- Exercise input:
+++++

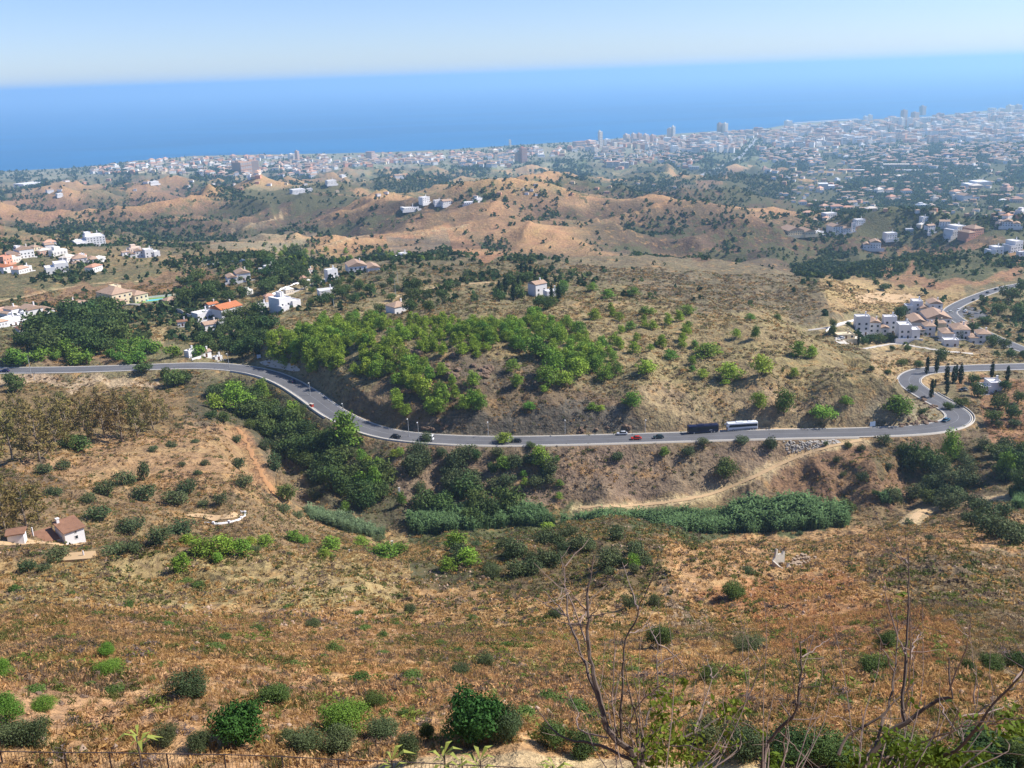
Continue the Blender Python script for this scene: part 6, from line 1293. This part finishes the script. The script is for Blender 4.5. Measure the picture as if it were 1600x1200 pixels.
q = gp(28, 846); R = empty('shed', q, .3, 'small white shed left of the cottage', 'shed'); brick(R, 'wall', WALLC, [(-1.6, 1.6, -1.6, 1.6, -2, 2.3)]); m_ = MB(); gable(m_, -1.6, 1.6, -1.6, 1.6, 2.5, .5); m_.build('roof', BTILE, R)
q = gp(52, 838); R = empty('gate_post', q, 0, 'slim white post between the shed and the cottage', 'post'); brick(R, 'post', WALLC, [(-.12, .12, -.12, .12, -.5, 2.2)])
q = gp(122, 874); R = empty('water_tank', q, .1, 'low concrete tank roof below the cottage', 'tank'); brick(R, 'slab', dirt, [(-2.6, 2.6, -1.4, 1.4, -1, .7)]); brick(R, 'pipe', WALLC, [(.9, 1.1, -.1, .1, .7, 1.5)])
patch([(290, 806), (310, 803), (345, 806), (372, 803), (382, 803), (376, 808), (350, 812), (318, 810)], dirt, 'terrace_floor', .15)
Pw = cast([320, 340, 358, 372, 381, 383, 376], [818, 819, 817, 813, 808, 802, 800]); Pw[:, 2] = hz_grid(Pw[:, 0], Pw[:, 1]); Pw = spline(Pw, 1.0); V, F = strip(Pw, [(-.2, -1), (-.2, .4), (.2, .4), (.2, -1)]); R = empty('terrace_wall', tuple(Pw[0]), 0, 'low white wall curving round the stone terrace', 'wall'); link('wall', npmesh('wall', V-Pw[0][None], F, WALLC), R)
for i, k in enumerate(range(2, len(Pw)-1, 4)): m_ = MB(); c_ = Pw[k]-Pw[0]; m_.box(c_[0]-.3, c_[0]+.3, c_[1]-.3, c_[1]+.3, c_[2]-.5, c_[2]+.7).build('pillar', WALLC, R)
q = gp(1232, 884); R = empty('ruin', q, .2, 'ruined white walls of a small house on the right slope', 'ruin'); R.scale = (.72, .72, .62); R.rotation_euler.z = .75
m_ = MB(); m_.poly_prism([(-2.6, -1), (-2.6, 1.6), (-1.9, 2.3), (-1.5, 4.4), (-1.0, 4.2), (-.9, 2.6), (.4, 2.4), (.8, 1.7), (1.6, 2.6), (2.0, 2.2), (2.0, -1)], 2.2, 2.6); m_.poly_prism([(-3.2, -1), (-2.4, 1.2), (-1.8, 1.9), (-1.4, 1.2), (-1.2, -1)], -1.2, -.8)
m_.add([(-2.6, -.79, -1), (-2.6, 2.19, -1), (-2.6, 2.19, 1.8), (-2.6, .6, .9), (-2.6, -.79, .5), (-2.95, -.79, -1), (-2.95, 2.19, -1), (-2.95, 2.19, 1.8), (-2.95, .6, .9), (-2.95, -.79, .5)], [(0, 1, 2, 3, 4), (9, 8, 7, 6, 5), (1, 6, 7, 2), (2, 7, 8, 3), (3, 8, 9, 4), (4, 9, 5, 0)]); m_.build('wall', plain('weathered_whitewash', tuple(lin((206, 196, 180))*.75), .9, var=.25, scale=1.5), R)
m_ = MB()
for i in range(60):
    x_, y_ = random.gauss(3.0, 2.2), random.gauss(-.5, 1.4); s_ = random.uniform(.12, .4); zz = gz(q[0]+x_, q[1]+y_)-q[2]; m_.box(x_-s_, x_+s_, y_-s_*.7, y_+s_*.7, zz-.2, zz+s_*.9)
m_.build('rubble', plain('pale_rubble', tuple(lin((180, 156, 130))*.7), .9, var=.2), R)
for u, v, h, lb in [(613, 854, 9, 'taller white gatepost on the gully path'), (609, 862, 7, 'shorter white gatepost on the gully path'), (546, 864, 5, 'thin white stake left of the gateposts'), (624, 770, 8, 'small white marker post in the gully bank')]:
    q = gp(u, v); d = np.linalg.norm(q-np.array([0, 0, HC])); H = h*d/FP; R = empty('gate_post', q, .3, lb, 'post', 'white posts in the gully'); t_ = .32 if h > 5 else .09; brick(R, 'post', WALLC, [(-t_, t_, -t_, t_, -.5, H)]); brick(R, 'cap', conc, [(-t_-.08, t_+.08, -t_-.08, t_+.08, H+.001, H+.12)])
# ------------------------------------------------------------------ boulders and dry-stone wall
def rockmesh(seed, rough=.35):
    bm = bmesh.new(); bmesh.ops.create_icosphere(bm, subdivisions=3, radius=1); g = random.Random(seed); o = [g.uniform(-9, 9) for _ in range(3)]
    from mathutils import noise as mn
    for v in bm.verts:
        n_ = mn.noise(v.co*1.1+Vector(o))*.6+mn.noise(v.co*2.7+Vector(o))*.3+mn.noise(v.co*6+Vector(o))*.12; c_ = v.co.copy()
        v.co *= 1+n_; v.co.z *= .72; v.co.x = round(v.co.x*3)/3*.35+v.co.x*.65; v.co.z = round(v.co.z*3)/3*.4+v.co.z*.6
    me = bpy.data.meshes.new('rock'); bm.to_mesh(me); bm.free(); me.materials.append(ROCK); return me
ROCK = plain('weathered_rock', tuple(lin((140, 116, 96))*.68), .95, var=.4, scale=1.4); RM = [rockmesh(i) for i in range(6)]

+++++

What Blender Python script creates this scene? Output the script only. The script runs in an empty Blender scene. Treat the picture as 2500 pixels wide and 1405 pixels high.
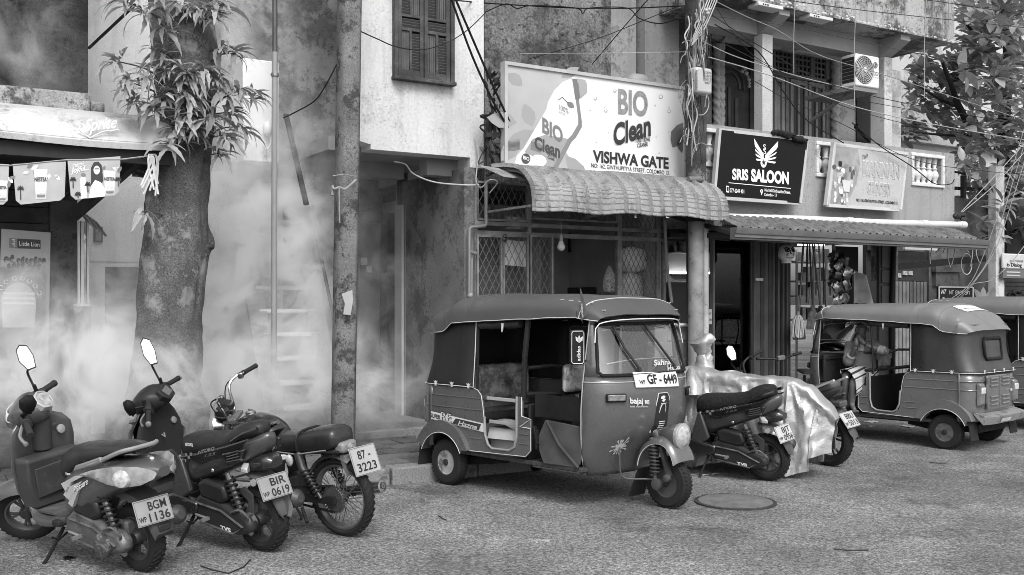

+++++

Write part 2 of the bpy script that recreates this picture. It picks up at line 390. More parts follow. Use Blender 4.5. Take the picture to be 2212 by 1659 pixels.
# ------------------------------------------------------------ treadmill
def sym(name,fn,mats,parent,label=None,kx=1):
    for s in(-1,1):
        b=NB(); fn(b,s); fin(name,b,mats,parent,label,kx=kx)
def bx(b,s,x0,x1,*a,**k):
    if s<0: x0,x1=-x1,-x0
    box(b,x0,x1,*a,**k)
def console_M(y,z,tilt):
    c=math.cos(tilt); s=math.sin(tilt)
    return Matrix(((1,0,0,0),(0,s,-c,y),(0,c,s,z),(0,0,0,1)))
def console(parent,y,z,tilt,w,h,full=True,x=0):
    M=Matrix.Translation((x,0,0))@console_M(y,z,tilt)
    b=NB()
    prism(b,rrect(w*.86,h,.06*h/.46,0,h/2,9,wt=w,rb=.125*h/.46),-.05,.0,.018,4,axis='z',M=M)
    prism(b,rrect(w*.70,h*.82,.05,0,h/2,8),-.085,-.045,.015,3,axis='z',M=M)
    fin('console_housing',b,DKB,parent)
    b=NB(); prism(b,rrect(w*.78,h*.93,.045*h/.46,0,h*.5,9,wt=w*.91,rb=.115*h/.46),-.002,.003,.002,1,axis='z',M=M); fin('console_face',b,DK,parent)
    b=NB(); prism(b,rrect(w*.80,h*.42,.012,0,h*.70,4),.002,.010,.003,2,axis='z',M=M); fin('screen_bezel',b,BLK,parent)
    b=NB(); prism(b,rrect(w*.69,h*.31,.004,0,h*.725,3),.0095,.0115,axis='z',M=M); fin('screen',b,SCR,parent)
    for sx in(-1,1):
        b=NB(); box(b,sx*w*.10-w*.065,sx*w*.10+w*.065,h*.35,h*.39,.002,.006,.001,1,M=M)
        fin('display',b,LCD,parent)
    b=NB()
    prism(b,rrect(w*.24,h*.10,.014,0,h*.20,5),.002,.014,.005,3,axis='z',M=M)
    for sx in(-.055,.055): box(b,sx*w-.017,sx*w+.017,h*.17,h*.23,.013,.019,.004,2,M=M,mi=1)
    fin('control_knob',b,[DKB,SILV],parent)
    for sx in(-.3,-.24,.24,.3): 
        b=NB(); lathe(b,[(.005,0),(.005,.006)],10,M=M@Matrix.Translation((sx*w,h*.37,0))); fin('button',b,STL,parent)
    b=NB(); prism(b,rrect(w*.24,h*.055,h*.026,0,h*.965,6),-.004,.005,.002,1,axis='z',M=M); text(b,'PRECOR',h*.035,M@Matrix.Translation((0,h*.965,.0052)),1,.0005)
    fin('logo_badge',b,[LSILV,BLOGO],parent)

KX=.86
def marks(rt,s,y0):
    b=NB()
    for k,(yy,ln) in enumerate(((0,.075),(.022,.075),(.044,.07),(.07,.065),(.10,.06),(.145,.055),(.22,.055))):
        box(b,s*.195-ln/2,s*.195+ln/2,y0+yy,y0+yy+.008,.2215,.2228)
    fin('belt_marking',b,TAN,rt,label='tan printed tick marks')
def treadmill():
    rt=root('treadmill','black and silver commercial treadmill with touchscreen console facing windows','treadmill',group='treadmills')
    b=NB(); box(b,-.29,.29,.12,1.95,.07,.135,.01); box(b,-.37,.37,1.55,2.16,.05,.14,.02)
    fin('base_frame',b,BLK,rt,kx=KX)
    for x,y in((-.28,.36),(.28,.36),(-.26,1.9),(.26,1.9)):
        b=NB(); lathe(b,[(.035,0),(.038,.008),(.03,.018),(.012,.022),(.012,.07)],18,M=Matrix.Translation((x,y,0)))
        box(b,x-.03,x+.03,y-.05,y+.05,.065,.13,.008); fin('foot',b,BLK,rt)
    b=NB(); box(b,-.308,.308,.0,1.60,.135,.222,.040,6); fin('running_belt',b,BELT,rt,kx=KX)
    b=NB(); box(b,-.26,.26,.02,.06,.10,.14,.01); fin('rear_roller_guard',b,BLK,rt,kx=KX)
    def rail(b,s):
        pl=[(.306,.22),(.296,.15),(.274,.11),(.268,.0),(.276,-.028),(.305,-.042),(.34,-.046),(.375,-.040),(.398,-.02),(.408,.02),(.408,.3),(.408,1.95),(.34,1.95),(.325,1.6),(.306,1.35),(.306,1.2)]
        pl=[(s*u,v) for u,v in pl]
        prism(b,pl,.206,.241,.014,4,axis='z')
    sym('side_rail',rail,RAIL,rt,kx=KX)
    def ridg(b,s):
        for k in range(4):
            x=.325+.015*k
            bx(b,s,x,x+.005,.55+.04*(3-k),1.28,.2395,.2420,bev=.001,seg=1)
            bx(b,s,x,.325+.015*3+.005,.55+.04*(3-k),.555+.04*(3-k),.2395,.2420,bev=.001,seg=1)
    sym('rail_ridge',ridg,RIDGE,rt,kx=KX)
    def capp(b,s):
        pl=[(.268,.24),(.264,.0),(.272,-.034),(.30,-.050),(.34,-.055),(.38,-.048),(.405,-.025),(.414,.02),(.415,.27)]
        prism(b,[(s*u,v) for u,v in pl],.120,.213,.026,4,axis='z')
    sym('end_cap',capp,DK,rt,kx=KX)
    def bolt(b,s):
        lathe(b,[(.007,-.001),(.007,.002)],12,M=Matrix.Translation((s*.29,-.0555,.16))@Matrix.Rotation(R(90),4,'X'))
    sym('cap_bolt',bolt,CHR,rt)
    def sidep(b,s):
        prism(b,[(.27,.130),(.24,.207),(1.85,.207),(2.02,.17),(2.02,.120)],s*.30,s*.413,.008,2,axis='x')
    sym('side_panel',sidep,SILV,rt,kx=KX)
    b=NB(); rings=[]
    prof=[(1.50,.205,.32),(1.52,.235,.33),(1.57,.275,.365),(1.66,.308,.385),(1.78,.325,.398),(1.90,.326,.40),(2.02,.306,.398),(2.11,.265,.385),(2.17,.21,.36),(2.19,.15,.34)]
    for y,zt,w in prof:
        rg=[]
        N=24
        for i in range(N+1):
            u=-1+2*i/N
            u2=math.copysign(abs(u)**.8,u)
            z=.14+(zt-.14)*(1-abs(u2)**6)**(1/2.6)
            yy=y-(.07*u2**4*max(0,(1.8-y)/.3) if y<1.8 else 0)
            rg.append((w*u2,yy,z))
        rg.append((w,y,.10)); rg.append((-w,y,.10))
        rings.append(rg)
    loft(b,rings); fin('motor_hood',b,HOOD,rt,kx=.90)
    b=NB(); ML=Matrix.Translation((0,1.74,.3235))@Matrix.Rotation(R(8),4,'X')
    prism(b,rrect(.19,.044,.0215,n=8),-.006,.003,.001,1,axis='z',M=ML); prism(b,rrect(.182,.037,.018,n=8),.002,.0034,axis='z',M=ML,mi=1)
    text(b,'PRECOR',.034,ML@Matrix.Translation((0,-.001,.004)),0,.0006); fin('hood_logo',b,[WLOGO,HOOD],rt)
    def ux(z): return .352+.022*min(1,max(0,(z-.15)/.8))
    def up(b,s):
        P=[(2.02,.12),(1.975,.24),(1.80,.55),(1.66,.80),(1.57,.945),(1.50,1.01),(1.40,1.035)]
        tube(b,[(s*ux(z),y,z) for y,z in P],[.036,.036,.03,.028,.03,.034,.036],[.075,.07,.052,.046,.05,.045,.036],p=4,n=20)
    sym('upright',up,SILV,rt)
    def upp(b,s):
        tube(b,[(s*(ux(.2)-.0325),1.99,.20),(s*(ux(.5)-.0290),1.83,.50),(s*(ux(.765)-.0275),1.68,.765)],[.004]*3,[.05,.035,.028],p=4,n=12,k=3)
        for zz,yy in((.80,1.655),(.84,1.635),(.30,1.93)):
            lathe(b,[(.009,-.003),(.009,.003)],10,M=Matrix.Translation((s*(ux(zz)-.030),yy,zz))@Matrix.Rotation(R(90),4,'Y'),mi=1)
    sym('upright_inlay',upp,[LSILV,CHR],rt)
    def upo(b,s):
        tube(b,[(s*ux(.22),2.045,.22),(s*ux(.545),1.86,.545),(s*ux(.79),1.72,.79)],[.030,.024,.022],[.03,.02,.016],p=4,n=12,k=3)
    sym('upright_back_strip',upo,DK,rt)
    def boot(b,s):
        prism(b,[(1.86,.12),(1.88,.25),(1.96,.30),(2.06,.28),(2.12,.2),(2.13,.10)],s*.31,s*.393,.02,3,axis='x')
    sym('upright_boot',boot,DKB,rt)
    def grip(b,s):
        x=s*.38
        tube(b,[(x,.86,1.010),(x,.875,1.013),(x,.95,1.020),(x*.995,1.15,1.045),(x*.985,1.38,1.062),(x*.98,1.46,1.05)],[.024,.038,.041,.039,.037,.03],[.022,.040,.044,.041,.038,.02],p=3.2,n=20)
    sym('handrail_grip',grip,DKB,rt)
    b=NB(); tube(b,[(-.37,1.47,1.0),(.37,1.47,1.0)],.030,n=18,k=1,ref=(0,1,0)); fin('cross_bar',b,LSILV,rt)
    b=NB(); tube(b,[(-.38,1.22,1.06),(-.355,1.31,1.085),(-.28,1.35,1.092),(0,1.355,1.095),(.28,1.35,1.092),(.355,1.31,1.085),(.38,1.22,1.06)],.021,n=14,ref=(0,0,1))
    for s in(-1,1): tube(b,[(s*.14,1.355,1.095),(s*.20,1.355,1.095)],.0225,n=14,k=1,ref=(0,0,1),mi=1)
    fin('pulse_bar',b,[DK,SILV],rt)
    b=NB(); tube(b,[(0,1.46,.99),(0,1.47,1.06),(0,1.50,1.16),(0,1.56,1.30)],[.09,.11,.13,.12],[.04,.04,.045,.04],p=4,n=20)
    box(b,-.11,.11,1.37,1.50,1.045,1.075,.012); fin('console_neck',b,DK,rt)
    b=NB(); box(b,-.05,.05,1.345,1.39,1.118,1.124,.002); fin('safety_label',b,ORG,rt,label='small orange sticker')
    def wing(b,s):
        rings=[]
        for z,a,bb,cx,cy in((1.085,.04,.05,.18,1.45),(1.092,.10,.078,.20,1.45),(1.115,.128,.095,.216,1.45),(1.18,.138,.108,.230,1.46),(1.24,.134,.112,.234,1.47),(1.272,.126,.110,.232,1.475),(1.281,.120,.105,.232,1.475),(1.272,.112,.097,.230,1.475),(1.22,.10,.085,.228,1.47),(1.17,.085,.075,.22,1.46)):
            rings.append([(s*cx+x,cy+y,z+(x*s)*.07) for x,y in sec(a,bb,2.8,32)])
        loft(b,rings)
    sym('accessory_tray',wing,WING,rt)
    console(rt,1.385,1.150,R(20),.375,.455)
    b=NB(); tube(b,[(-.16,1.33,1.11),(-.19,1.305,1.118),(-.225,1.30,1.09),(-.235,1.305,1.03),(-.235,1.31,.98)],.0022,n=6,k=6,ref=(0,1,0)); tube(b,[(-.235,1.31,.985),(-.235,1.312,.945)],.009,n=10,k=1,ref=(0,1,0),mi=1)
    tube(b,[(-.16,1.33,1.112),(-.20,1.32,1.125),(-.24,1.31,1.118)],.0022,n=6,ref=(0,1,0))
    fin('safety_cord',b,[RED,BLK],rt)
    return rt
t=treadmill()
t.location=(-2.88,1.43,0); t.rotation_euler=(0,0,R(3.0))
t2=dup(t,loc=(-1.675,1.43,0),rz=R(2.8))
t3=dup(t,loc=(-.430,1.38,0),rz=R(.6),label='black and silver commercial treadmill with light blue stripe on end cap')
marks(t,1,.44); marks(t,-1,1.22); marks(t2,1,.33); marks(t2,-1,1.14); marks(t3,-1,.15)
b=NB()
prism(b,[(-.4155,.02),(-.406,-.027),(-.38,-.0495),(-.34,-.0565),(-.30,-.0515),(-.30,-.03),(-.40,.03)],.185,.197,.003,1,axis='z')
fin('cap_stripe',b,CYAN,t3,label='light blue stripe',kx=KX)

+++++

- Problem to solve:
Filter the entries above down to the lines containing the word "from".

- Finished exercise:
Continue the Blender Python script for this scene: part 6, from line 1293. This part finishes the script. The script is for Blender 4.5. Measure the picture as if it were 1600x1200 pixels.
    from mathutils import noise as mn